[Given instruction]
Your answer should be only a number: how many lines include the word "scene".

[Collected material]
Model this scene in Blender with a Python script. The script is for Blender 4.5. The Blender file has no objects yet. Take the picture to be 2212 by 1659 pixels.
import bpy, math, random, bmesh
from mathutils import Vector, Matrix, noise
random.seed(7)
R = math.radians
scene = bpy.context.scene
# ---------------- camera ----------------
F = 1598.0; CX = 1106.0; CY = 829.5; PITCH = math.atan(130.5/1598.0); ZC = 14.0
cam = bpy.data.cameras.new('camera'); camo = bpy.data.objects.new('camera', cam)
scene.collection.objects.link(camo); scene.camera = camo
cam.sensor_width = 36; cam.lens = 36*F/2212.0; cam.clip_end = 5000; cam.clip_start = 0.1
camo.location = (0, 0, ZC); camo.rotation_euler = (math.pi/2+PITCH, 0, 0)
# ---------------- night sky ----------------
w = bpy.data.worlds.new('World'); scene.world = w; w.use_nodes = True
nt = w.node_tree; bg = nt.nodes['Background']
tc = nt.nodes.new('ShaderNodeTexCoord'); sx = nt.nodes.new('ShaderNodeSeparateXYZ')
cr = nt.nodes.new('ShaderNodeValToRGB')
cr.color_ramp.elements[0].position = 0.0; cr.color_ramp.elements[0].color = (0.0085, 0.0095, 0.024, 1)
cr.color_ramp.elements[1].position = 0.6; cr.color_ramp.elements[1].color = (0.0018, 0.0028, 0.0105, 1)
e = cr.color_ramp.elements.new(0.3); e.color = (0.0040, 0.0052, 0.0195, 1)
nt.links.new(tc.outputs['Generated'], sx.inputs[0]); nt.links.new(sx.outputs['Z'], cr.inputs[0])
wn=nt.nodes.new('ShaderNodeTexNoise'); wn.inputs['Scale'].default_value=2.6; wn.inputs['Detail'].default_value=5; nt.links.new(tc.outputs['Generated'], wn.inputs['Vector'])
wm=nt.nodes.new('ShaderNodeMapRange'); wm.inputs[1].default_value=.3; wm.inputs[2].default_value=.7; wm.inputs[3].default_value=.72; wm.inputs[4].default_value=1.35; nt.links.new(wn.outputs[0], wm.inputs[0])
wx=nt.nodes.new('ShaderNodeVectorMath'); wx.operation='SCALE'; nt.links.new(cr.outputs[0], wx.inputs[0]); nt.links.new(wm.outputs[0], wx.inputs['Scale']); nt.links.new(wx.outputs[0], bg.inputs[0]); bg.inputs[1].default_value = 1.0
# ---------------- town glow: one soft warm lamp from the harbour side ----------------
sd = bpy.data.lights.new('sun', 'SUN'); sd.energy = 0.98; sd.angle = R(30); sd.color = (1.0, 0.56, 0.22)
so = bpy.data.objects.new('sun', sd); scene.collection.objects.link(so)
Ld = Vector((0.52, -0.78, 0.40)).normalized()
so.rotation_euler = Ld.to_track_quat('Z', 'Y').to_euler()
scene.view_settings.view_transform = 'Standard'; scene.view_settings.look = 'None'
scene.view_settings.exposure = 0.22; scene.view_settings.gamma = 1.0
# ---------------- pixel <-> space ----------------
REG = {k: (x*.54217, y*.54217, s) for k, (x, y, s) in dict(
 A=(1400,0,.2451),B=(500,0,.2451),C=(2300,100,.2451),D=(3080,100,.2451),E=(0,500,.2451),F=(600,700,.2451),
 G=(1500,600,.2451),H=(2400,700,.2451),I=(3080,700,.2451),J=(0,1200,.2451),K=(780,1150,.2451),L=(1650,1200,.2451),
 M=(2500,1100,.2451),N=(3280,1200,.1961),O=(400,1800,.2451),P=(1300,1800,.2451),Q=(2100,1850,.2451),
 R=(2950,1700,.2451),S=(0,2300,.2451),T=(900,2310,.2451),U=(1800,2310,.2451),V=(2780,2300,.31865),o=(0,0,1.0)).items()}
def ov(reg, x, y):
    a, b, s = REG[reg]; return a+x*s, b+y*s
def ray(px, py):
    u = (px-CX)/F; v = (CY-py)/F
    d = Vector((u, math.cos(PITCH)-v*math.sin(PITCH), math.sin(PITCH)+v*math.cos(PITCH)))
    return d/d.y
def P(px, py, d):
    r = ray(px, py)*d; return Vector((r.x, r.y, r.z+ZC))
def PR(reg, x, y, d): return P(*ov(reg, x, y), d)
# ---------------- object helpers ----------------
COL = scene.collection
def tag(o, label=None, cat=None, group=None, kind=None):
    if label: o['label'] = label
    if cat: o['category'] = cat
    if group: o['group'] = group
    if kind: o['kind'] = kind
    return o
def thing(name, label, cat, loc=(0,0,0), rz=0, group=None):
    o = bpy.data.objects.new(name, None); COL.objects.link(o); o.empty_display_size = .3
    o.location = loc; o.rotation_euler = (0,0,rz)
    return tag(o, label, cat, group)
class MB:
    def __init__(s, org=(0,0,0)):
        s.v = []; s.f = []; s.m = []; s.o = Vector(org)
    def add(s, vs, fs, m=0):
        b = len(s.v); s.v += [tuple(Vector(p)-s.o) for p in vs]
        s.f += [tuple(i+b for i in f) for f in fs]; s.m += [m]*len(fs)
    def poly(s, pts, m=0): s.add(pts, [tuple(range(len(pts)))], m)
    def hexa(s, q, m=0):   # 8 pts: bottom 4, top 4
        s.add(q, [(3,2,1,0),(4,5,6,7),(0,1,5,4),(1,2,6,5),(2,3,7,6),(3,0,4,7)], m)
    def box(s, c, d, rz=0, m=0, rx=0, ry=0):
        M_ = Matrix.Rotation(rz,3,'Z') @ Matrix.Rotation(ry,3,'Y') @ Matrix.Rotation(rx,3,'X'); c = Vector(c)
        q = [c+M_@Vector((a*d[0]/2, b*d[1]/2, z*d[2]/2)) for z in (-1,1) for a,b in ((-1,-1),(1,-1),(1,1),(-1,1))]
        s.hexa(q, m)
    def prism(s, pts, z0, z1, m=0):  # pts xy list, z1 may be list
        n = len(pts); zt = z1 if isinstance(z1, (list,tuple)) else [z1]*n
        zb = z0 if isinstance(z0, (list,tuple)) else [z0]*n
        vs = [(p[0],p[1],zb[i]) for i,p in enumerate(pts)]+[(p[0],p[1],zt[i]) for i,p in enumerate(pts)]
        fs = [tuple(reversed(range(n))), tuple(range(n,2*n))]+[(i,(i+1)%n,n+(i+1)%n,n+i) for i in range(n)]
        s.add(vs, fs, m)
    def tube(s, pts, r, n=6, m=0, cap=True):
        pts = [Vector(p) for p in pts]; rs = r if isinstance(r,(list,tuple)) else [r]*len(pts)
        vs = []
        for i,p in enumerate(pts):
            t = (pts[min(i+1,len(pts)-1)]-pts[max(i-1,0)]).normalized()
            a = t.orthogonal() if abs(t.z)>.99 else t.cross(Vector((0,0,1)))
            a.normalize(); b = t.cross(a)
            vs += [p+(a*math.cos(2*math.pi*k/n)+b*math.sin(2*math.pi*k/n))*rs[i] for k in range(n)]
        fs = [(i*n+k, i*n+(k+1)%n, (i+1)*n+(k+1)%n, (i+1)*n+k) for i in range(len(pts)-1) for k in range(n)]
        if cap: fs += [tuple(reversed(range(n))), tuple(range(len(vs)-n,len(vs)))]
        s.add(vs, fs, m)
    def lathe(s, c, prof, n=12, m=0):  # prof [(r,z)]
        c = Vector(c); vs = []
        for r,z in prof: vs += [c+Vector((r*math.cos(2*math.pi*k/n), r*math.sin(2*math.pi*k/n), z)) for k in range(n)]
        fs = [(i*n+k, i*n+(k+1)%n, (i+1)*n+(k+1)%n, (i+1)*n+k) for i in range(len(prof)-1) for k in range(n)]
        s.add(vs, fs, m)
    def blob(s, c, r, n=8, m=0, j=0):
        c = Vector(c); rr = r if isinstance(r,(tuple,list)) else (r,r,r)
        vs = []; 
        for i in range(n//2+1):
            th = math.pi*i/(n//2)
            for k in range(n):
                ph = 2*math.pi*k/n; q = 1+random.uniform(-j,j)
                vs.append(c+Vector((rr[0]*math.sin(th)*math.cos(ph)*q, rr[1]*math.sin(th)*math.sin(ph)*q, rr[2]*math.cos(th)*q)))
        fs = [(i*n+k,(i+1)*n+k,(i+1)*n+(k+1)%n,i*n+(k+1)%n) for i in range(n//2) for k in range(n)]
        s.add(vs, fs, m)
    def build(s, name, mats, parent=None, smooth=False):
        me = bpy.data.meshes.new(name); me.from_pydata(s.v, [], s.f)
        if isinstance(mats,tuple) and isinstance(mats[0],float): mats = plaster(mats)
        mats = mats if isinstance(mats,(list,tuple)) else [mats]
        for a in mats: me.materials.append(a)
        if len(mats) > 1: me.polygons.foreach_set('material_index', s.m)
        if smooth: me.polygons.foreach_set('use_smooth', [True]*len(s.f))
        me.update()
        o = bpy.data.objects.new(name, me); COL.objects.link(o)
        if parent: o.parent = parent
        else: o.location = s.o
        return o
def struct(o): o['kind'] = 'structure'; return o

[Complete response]
8